I guess the earliest stuff was [when] we were up at Dave Fridmann’s mixing Heady Fwends, which is just a big hodgepodge of all these different projects and recordings with different people. Dave’s got another studio set up so if you’ve got some free time or you’re bored with the proceedings in the main room, you can go off and just do your own thing. So I was off in another room just kind of recording sounds. I didn’t really have an agenda, I wasn’t thinking of a new record, I wasn’t thinking of any specific project. In fact, it was the opposite. It was like, for me personally, I was just fucking burnt out. We’d done the 24-hour song, we’d done the 6-hour song, we’d been touring like crazy, we’d done all these re-releases throughout 2011 and mixing Heady Fwends, and I just didn’t really have any musical ideas even. I was just kind of working in this void of just recording sounds that I thought sounded cool. But I guess there was something there because I kept going back to this one song called “You Are Alone” on the new record, and then Wayne [Coyne] heard I was working on it and he just really responded. If he likes something I’m doing, he’ll respond and want to work on it, but this was like a whole other thing. He kept asking me about what it was. He was just like, “What is this you’re doing? It just sounds so sad and terrifying,” or whatever, you know?

But he was really curious about it and he wanted to work on it with me, so then we started working on that and just kept listening to it just for enjoyment not thinking it was for any project or anything. It was almost just so much fun to do this just for… I mean, we get to make records we want to make anyway but a lot of times you have deadlines and there’s things you have to do at a certain time, and you need material for this or that, and not having any of those things to worry about, this song was just kind of floating there in its own little world.

Then we just talked about trying to do a few more songs kind of like that in the same realm where there wouldn’t be any rock guitars, there wouldn’t be necessarily a pop song or anything, it could just be some sounds and harboring that realm. So we did a few songs like that and after three or four, that’s when we started talking about it being a record. Like, what if we made a whole record that was of this ilk, of this kind of trip that stay focused or stayed in the same kind of sound, the same kind of whatever feeling or emotions this music is evoking? And after four or five songs it seemed like it was going to work, and I have to say it’s one of the easiest Lips records I’ve ever made. It’s funny this far down the line and the record sounds so bleak and stuff, but for me it was one of our easiest records we’ve ever made. So that’s kind of how it happened.

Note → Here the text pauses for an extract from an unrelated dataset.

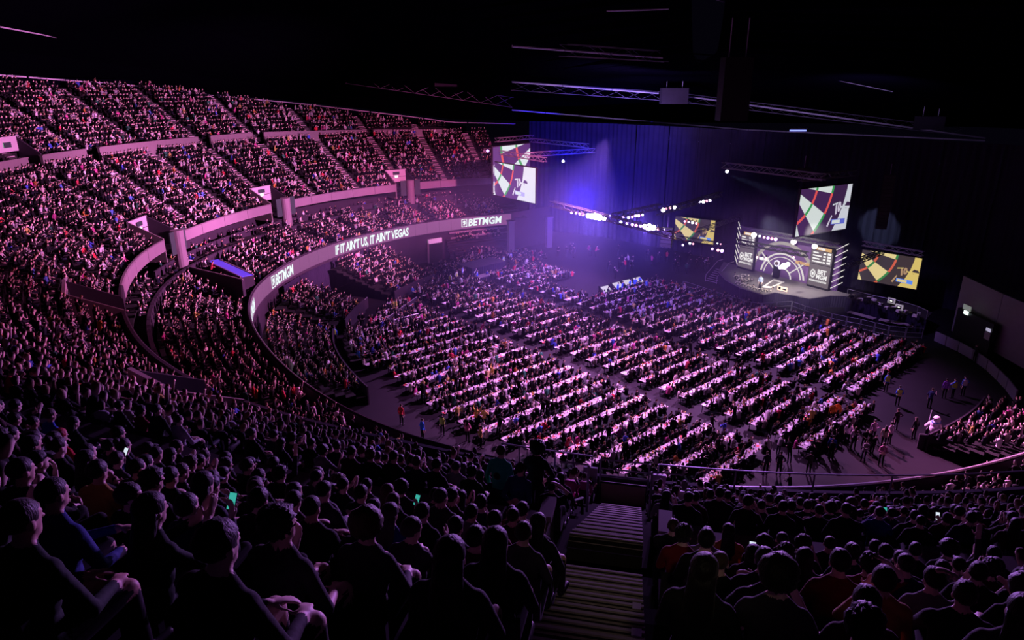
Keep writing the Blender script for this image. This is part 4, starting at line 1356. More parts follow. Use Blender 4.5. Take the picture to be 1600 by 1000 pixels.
for k in range(22):
    f_ = k / 21
    c = at_h(1330 + 108 * f_ + rng.normal() * 2.5, 464 + 30 * f_ + rng.normal() * 3, 2.1)
    c.z = 1.7
    e_ = empty('camera_gear', c, rng.uniform(0, 6.28), label=f'{ordinal(k + 1)} piece of camera gear on the press platform, counted from the stage end', cat='camera gear', group='camera gear on the press platform')
    MB().box((0, 0, 0.55), (0.3, 0.45, 0.26)).build('case', gm[k % 2], e_)
    MB().tube((0, 0.2, 0.58), (0, 0.45, 0.58), 0.09, n=8).build('lens', gm[0], e_)
    for a in (0, 2.1, 4.2):
        MB().tube((0, 0, 0.45), (0.25 * math.cos(a), 0.25 * math.sin(a), 0), 0.025, n=4).build('leg', gm[0], e_)
# lit serving counters with blue-shirted staff (staff come with the people below)
cd0, cd1 = at_h(938, 455, 0.0), at_h(1000, 441, 0.0)
cdir = math.atan2(cd1.y - cd0.y, cd1.x - cd0.x)
for k, (px, py) in enumerate(((947, 453), (965, 447), (981, 443), (997, 439))):
    c = at_h(px, py, 1.1); c.z = 0
    e_ = empty('bar_counter', c, cdir, label=f'{ORD[k]} white-topped serving counter with slanted black sides at the floor edge, from the near end', cat='counter', group='serving counters on the floor')
    MB().quad_strip([[(-0.75, -0.35, 0), (0.75, -0.35, 0), (0.75, 0.35, 0), (-0.75, 0.35, 0)], [(-0.6, -0.35, 1.0), (0.6, -0.35, 1.0), (0.6, 0.25, 1.0), (-0.6, 0.25, 1.0)]], True, True).build('base', M['black'], e_)
    MB().quad_strip([[(-0.62, -0.4, 1.0), (0.62, -0.4, 1.0), (0.62, 0.35, 1.45), (-0.62, 0.35, 1.45)], [(-0.62, -0.4, 1.05), (0.62, -0.4, 1.05), (0.62, 0.35, 1.5), (-0.62, 0.35, 1.5)]], True, True).build('lit_top', emi('counter_lit', (0.72, 0.68, 0.78), 0.85), e_)
    for s_ in (-0.85, 0.85):
        MB().quad_strip([[(s_, -0.45, 0), (s_, 0.35, 0), (s_, 0.5, 1.65), (s_, 0.3, 1.65)], [(s_ + 0.08, -0.45, 0), (s_ + 0.08, 0.35, 0), (s_ + 0.08, 0.5, 1.65), (s_ + 0.08, 0.3, 1.65)]], True, True).build('side_panel', M['black'], e_)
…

For the last year and a half before The Terror, you guys were working on all sorts of different songs and the collaborative “And Friends” album, as well as a variety of other little projects here and there. Was there a conscious decision not to work on a studio album? If so, do you feel that having a year where you can experiment and create these songs that aren’t conventional rock songs gives you guys the creative freedom to make The Terror, which as you said, is a very different album in that it’s not a straight-up rock record or straight-up pop record like some of your other stuff has been?

I guess all those things played a part. I think if we hadn’t made Embryonic and then done all these other projects like we did, we definitely wouldn’t have ended up with The Terror that we started working on. I was doing “You Are Alone” in January of 2012, I guess? I mean, there’s a couple, like the “Butterfly” song, that go back to the summer before that, but we ended up changing it enough and doing some things to it so it would sit with these other Terror songs. But everything else was pretty much recorded from January through April of 2012. It just couldn’t have happened if we hadn’t done those other things first. For me personally, when we got done with the 24-hour song specifically, I just had no more musical ideas. I always have stuff that I record at home that I’ll bring in and we’ll work on together, [but] by the end of the 24-hour song, I just had nothing. There was nothing I wanted to do, there were no songs I had that I wished we would have done.

So when I started “You Are Alone,” it was really almost just starting from a blank canvas. And then when Wayne jumped in there with me and we started working together, it’s almost as if we were discovering music together for the first time or something. [Laughs.] We didn’t have to write songs for a record, and we had these old synthesizers that we would just record a sound on and start a song from instead of him bringing in a song or me bringing in a song.

So all these things kind of had to play a part in what The Terror became and, like I said before, we weren’t really talking about a new record even. We just did these few songs because we just really enjoyed them. We thought it was just a cool trip that we were doing, you know? As we started to think about it being our new record, we really loved the idea of this being our statement like, “Well, here’s where we are now.” After all the stuff that’s happened, we had the early 2000’s with Yoshimi and that got us to a next level of pop commercial success or whatever, and then Mystics seemed like the extreme end of pop commercial production and songwriting and all that, and then Embryonic felt almost like a left turn fuck you to that, like we wanted to just try some other trip, whatever you want to call that music.

Even though a lot got recorded between Embryonic and The Terror, The Terror to me is a perfect record after Embryonic. It’s like Embryonic is the wild, acid LSD freak-out party that goes through the night, and then The Terror is the next morning when the sun’s coming up and you’re thinking, “Oh my God, what am I going to do?” That to me is the sound of The Terror, which is a perfect sort of parallel to our career too. We had this big freak-out and now we’re coming down from the freak-out and what are we going to do? But back to your question, I don’t know what would have happened after Embryonic if we hadn’t had two years of just exhaustive recording and writing and stuff.